Objective
Transcribe only part of the material below: the lines from the one containing "What Godot script" through the one containing "# x runs along", inclusive, exactly as written.

Data supplied
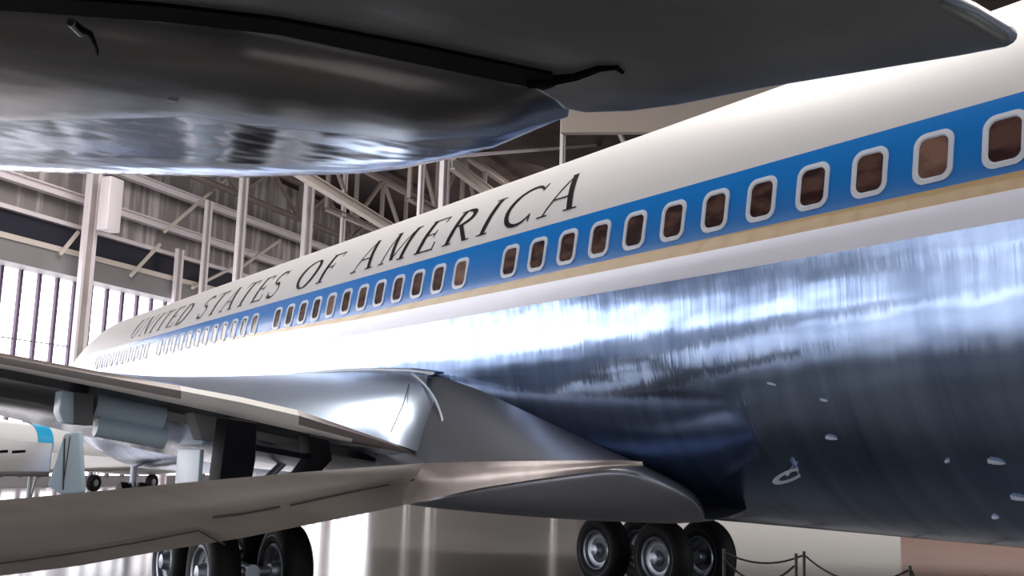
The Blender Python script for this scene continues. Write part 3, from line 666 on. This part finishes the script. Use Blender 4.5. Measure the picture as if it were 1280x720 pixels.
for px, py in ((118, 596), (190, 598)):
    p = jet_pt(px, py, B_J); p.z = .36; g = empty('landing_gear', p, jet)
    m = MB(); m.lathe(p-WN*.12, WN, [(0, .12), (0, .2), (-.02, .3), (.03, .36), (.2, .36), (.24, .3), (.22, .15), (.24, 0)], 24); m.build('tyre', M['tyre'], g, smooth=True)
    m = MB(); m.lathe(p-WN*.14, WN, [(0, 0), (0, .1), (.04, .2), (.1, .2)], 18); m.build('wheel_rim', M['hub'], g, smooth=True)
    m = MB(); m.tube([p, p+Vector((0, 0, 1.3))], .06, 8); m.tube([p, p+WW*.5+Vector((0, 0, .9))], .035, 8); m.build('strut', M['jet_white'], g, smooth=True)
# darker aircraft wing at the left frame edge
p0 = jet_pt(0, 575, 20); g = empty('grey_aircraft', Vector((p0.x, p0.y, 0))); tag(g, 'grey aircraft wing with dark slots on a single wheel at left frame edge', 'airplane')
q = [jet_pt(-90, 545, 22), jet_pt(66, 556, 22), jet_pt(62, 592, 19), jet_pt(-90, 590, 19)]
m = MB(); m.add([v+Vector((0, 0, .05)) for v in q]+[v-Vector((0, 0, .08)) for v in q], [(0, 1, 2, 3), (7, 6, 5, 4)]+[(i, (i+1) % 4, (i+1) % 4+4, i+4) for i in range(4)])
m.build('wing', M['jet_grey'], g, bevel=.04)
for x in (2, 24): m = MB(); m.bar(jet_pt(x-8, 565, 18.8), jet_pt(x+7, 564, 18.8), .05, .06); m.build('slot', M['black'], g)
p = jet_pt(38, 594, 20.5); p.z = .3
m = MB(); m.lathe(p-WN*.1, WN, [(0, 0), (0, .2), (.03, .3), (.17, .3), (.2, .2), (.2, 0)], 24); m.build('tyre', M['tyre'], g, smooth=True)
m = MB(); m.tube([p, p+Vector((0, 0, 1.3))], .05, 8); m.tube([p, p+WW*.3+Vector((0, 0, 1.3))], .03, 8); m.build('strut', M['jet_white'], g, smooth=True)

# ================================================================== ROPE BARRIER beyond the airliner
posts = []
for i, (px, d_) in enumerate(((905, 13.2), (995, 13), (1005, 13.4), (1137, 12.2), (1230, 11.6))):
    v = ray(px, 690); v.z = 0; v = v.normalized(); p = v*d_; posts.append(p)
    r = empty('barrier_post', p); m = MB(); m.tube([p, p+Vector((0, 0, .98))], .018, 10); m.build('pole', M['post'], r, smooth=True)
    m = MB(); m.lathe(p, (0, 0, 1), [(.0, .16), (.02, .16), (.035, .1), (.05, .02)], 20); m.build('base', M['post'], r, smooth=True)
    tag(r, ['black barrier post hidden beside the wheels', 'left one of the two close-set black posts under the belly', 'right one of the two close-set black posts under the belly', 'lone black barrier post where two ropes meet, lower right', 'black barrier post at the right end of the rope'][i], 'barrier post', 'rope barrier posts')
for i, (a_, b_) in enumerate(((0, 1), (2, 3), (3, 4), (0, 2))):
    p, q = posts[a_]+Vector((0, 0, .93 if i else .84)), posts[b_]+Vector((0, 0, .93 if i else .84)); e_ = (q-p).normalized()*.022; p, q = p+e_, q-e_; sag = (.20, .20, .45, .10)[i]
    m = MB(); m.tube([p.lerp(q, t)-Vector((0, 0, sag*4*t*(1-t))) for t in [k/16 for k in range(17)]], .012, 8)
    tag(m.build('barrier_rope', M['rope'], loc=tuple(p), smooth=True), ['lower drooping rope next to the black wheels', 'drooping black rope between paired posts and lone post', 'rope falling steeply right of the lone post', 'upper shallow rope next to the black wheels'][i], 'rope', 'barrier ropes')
==
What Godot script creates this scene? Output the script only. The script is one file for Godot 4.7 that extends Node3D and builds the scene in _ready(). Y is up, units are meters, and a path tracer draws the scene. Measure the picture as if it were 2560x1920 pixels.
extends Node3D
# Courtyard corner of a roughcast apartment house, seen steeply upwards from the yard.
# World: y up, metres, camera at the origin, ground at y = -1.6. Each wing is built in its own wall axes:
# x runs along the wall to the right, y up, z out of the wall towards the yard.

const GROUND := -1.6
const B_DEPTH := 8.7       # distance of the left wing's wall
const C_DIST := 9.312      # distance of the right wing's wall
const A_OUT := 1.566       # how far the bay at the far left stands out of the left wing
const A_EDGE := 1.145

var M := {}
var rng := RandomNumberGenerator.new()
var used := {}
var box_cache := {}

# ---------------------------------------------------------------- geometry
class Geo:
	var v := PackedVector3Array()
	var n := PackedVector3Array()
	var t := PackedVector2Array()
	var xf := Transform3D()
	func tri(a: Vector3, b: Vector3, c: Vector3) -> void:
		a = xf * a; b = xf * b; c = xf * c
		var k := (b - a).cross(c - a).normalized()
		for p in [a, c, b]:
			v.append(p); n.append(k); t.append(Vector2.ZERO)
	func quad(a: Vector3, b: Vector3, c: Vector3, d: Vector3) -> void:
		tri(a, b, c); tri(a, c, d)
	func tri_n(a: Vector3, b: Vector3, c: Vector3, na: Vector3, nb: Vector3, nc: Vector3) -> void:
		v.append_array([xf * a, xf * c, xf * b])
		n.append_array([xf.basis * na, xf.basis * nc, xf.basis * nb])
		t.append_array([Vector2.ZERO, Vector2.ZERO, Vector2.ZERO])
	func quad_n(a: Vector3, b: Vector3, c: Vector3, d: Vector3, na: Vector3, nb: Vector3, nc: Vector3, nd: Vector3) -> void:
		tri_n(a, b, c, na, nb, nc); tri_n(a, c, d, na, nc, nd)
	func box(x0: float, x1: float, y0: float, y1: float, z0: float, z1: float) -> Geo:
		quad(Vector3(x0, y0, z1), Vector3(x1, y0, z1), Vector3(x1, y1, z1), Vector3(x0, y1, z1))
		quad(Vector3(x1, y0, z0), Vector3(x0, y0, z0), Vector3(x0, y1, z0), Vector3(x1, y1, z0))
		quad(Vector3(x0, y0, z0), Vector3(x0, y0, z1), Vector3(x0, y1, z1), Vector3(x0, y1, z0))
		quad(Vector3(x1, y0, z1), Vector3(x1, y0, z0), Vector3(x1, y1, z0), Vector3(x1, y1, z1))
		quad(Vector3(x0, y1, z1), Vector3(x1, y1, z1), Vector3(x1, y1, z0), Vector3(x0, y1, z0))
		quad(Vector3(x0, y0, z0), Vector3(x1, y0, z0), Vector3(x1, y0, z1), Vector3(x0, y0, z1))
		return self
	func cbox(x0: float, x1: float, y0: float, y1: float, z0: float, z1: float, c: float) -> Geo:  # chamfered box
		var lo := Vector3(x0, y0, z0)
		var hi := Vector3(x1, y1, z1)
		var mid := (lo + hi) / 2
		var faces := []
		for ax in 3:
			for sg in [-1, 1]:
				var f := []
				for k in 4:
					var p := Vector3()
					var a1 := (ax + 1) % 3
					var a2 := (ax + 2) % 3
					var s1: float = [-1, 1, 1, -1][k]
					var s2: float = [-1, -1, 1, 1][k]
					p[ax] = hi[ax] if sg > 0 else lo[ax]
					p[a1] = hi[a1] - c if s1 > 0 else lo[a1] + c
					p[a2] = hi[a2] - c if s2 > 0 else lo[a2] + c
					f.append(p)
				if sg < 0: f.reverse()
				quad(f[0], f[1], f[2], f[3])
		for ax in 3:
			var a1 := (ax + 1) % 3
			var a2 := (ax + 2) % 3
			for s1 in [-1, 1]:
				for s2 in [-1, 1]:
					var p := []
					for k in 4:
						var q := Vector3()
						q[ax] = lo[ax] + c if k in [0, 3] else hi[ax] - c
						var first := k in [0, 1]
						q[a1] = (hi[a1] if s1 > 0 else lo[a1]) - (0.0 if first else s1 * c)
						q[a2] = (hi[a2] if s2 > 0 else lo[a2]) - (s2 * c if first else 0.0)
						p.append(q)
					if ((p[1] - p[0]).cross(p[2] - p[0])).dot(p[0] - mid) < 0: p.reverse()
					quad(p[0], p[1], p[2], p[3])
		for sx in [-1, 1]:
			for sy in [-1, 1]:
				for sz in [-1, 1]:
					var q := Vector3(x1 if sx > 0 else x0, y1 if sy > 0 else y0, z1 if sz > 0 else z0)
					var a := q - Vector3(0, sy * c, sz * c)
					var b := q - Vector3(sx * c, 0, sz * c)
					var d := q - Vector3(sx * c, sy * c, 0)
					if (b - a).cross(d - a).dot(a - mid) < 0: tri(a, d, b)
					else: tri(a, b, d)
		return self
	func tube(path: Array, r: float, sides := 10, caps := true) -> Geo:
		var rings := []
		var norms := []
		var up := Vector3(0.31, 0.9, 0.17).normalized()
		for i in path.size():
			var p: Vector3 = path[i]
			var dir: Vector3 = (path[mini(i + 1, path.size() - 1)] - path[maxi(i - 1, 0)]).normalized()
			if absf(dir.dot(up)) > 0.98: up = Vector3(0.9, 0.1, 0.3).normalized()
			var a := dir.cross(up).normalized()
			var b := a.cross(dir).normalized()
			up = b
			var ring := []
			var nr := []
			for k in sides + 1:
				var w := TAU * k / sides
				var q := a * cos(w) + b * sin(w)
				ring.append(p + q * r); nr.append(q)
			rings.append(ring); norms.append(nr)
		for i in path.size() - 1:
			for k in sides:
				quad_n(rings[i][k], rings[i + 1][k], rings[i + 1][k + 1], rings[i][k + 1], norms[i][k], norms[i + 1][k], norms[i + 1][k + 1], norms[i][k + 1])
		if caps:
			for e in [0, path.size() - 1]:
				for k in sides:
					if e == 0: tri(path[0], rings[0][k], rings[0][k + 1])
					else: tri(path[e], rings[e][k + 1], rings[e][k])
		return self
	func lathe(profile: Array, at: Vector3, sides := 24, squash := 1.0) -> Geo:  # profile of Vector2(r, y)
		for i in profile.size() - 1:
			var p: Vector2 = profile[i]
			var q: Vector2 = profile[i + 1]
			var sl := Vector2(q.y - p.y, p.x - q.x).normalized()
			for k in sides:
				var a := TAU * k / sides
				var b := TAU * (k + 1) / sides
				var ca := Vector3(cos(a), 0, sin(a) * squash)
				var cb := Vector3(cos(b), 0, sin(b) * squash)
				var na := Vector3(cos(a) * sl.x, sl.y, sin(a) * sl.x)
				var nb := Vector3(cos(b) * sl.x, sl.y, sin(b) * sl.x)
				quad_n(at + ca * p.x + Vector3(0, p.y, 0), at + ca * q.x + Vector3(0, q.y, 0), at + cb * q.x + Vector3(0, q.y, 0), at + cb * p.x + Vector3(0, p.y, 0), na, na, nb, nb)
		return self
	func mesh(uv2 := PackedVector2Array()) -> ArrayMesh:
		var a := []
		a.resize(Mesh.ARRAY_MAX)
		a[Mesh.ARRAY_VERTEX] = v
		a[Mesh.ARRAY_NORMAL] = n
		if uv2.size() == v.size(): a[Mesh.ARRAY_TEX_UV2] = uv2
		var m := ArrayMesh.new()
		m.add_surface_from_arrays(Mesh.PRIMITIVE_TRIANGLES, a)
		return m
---
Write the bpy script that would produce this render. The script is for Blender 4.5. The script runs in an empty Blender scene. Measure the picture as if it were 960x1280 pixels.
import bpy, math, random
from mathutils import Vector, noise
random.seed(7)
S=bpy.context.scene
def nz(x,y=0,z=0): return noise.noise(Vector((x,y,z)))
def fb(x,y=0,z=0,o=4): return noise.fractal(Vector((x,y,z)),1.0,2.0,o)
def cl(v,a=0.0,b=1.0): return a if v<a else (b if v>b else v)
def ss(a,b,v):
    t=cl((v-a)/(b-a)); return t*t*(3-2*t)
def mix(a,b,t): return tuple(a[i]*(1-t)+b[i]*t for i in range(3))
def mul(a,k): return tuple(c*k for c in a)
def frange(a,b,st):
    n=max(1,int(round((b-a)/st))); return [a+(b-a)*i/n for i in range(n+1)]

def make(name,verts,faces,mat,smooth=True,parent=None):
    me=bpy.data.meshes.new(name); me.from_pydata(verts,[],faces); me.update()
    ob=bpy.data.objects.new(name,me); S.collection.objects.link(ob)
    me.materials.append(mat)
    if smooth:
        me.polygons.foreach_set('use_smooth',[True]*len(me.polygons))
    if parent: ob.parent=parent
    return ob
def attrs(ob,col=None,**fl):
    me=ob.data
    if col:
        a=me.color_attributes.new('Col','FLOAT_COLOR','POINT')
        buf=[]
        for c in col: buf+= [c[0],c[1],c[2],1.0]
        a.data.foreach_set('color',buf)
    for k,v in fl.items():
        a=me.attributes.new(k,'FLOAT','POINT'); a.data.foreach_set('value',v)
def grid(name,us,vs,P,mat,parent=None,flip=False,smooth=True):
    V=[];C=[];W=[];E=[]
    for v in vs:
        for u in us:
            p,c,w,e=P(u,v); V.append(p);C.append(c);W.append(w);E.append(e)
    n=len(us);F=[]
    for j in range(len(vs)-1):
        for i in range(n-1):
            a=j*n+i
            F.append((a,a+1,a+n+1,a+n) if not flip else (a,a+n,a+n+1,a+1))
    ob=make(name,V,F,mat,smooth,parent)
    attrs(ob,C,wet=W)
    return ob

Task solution
What Godot script creates this scene? Output the script only. The script is one file for Godot 4.7 that extends Node3D and builds the scene in _ready(). Y is up, units are meters, and a path tracer draws the scene. Measure the picture as if it were 2560x1920 pixels.
extends Node3D
# Courtyard corner of a roughcast apartment house, seen steeply upwards from the yard.
# World: y up, metres, camera at the origin, ground at y = -1.6. Each wing is built in its own wall axes:
# x runs along the wall to the right, y up, z out of the wall towards the yard.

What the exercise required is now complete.